I view all of them equally negatively in the sense that I don’t care about them at all. When I’m hiring I’m looking at experience, not pieces of paper (certs or degrees). More corporate companies probably do care more though, at least in the automated portion of their hiring funnel.
Though with that said, from anecdotal experience, a lot of certifications tends to be a red flag as I’ve found those to usually be the weakest candidates.
For standard software development jobs I think they’re completely unnecessary, but I could see something like an AWS cert being valued for a dev-ops job though I’ve never hired for dev-ops so I can’t speak from experience there…

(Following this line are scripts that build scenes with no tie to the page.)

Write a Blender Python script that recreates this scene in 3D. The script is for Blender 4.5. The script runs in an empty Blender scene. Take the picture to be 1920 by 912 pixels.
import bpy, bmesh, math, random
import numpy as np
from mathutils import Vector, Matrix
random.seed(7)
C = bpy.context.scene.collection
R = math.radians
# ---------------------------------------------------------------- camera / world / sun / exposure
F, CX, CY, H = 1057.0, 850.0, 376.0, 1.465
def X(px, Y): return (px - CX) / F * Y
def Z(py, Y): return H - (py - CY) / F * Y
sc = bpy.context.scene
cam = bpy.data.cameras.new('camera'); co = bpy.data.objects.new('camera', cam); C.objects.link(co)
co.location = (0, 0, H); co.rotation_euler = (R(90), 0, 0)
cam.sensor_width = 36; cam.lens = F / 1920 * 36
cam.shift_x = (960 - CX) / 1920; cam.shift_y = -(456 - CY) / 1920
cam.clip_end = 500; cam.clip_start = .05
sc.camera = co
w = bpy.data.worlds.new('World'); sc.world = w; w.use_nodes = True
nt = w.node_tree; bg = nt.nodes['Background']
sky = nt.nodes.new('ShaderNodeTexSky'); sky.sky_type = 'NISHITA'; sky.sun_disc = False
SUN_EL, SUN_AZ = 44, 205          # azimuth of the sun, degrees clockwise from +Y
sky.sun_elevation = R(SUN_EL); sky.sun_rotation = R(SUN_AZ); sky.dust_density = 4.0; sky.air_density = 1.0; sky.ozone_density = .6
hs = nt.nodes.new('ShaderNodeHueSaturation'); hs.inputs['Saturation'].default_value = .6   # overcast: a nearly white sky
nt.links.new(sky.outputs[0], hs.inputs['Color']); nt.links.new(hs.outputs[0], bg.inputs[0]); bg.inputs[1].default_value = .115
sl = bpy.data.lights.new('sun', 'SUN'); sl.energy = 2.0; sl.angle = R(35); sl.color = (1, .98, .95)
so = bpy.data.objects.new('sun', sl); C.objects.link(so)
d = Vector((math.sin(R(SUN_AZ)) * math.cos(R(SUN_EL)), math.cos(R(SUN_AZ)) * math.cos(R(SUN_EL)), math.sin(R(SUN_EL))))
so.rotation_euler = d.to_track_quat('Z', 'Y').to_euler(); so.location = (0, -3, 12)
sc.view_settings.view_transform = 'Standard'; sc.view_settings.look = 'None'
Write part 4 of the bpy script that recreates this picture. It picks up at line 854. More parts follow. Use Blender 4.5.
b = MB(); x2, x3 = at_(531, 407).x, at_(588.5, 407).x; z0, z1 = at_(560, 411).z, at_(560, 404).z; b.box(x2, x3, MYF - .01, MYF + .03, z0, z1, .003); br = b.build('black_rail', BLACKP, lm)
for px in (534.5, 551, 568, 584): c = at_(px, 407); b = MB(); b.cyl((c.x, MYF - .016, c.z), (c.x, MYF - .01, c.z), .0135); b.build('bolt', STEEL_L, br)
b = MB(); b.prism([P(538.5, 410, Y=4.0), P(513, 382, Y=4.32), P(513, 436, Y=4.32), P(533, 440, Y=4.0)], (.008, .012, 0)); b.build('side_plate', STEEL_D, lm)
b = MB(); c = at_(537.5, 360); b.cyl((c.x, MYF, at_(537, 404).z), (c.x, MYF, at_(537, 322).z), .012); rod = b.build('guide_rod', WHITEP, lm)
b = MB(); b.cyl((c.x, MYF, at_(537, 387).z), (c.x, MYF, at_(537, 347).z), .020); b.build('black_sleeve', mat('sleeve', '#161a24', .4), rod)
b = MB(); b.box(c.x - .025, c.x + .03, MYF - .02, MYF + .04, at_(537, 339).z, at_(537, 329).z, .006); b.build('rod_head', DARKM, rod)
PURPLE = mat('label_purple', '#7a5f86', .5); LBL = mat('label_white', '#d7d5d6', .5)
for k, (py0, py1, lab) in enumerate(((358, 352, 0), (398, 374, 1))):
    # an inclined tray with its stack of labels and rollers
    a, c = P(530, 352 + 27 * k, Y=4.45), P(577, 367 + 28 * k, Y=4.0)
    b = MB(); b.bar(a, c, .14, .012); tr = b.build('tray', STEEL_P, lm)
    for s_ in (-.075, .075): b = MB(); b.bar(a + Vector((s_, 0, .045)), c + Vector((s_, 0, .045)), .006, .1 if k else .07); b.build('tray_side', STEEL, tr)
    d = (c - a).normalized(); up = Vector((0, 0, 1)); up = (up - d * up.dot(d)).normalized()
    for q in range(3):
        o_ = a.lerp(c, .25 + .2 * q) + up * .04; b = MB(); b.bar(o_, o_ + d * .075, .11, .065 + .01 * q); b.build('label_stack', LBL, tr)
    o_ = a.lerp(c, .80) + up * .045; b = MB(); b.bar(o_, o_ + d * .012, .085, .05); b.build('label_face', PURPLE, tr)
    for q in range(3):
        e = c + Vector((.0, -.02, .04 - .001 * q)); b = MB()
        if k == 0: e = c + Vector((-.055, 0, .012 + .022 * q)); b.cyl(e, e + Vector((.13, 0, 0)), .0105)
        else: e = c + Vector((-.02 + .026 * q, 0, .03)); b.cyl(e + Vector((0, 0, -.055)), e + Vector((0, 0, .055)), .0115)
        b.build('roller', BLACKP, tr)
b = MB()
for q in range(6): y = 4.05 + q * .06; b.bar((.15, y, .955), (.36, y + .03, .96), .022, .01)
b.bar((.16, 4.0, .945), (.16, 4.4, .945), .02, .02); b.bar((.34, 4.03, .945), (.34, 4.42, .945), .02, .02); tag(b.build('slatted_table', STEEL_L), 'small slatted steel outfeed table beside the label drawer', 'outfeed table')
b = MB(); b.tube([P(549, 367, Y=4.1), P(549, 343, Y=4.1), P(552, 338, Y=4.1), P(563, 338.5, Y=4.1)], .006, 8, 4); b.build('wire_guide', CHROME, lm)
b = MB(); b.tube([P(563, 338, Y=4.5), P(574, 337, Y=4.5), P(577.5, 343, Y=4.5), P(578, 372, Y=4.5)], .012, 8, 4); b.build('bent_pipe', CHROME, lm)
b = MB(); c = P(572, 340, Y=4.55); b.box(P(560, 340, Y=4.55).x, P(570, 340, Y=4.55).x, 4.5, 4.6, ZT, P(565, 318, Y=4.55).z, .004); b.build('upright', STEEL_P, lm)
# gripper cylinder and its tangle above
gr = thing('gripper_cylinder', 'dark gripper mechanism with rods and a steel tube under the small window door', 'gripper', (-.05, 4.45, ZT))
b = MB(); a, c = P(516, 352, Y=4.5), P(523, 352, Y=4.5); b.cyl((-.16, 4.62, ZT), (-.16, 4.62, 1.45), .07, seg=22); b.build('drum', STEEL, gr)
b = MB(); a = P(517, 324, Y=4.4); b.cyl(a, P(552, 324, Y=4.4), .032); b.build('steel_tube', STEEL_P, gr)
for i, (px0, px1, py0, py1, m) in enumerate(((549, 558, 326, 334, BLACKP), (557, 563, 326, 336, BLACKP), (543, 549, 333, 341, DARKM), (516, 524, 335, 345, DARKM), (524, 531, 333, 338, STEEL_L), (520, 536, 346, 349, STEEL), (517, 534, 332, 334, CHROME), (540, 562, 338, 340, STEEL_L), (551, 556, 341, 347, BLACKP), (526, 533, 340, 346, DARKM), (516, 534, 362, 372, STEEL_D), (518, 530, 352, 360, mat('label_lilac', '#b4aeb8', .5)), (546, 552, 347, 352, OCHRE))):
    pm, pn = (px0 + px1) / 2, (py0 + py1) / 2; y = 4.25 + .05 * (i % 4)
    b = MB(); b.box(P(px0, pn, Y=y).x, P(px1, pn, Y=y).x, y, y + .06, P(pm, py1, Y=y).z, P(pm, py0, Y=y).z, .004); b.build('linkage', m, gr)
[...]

I have a master's in CS. Currently teaching freshman/sophomore level courses, and have regularly done little side projects and internships in development. However, my only *career * experience is in desktop support and operations. Since I've been out of the game to focus on the master's degree and my programming chops, I thought I would try for a Networking+ and Security+ to better poise myself for a DevOps position. This thread has me seriously second-guessing that career plan.
Certs for me can be a net negative - if you have one, I expect you to know shit. An answer of "I don't know, but here's my take on it" is a good answer in my book, because we can't all know everything and I'm generally more interested in attitude and thought process than pure knowledge. But that changes when you are certified and brag about it on your resume. That bar goes higher, for no apparent gain to be honest. Example: if you have "certified AWS Foo Bar" and you don't know what a vpc is, that's a red flag for me. It wouldn't be otherwise, even if you had AWS experience listed, because maybe you were just working with ECS and didn't need to know jack shit about vpcs.
About the only situation in which a cert is a plus is when you have close to zero relevant experience. But all of the above still applies.